**Prompt**
Print, word for word, the opening line of the data below and every line after it through the line that contains "COL = scene.collection", but not the pictures.
———
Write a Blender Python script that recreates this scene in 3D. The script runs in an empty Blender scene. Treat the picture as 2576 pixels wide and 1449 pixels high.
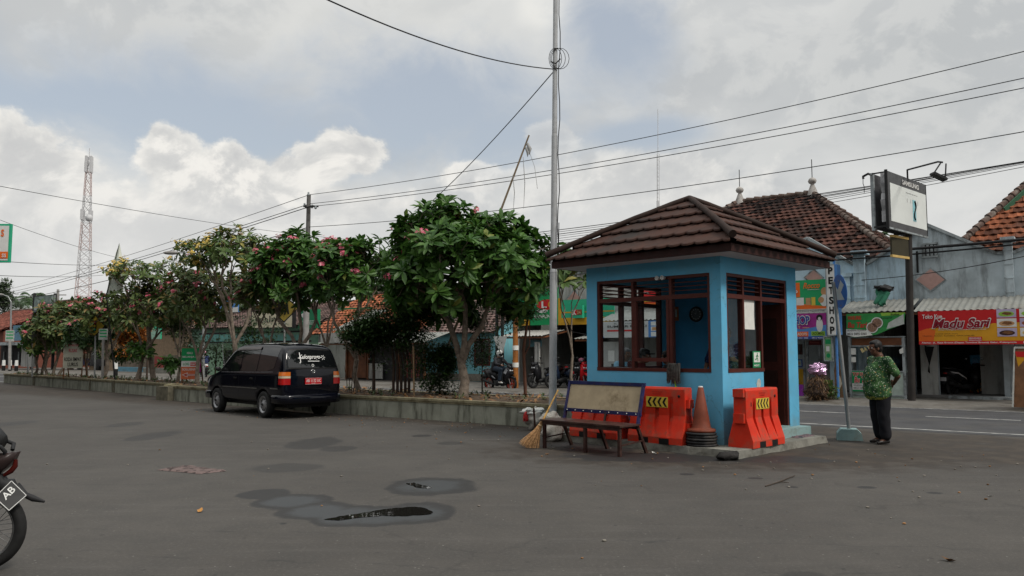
import bpy, bmesh, math, random
from math import sin, cos, pi, radians, sqrt, atan2
from mathutils import Vector as V, Matrix
random.seed(7)
D = bpy.data
scene = bpy.context.scene
COL = scene.collection

# ------------------------------------------------------------------ camera
F, HOR, HC = 2000.0, 888.0, 1.5
PITCH = math.atan((HOR - 724.5) / F)
cam = D.objects.new('camera', D.cameras.new('camera'))
COL.objects.link(cam)
cam.location = (0, 0, HC)
cam.rotation_euler = (pi / 2 + PITCH, 0, 0)
cam.data.sensor_width = 36
cam.data.lens = 36 * F / 2576
cam.data.clip_end = 3000
scene.camera = cam
scene.view_settings.view_transform = 'Standard'
scene.view_settings.look = 'None'
scene.view_settings.gamma = 1
scene.view_settings.exposure = 0.22

SUN_EL, SUN_AZ = radians(48), radians(128)      # azimuth clockwise from +Y

# ------------------------------------------------------------------ node helpers
class NT:
    def __init__(s, nt): s.nt = nt
    def n(s, typ, **kw):
        nd = s.nt.nodes.new(typ)
        for k, v in kw.items():
            if k == 'inp':
                for kk, vv in v.items():
                    if hasattr(vv, 'is_output'): s.nt.links.new(vv, nd.inputs[kk])
                    else: nd.inputs[kk].default_value = vv
            else: setattr(nd, k, v)
        return nd
    def m(s, op, a, b=0.0, c=None, clamp=False):
        nd = s.nt.nodes.new('ShaderNodeMath'); nd.operation = op; nd.use_clamp = clamp
        for i, x in enumerate((a, b) if c is None else (a, b, c)):
            if hasattr(x, 'is_output'): s.nt.links.new(x, nd.inputs[i])
            else: nd.inputs[i].default_value = x
        return nd.outputs[0]
    def noise(s, vec, scale, detail=4, rough=.55, dist=0.0):
        return s.n('ShaderNodeTexNoise', inp={'Vector': vec, 'Scale': scale, 'Detail': detail, 'Roughness': rough, 'Distortion': dist}).outputs['Fac']
    def ss(s, x, lo, hi, a=0.0, b=1.0):
        nd = s.n('ShaderNodeMapRange', interpolation_type='SMOOTHSTEP', inp={'From Min': lo, 'From Max': hi, 'To Min': a, 'To Max': b})
        s.nt.links.new(x, nd.inputs['Value']); return nd.outputs[0]
    def mix(s, fac, a, b, blend='MIX'):
        nd = s.nt.nodes.new('ShaderNodeMix'); nd.data_type = 'RGBA'; nd.blend_type = blend
        for i, x in ((0, fac), (6, a), (7, b)):
            if hasattr(x, 'is_output'): s.nt.links.new(x, nd.inputs[i])
            else: nd.inputs[i].default_value = x if i == 0 else (*x, 1)
        return nd.outputs[2]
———
**Reply**
Write a Blender Python script that recreates this scene in 3D. The script runs in an empty Blender scene. Treat the picture as 2576 pixels wide and 1449 pixels high.
import bpy, bmesh, math, random
from math import sin, cos, pi, radians, sqrt, atan2
from mathutils import Vector as V, Matrix
random.seed(7)
D = bpy.data
scene = bpy.context.scene
COL = scene.collection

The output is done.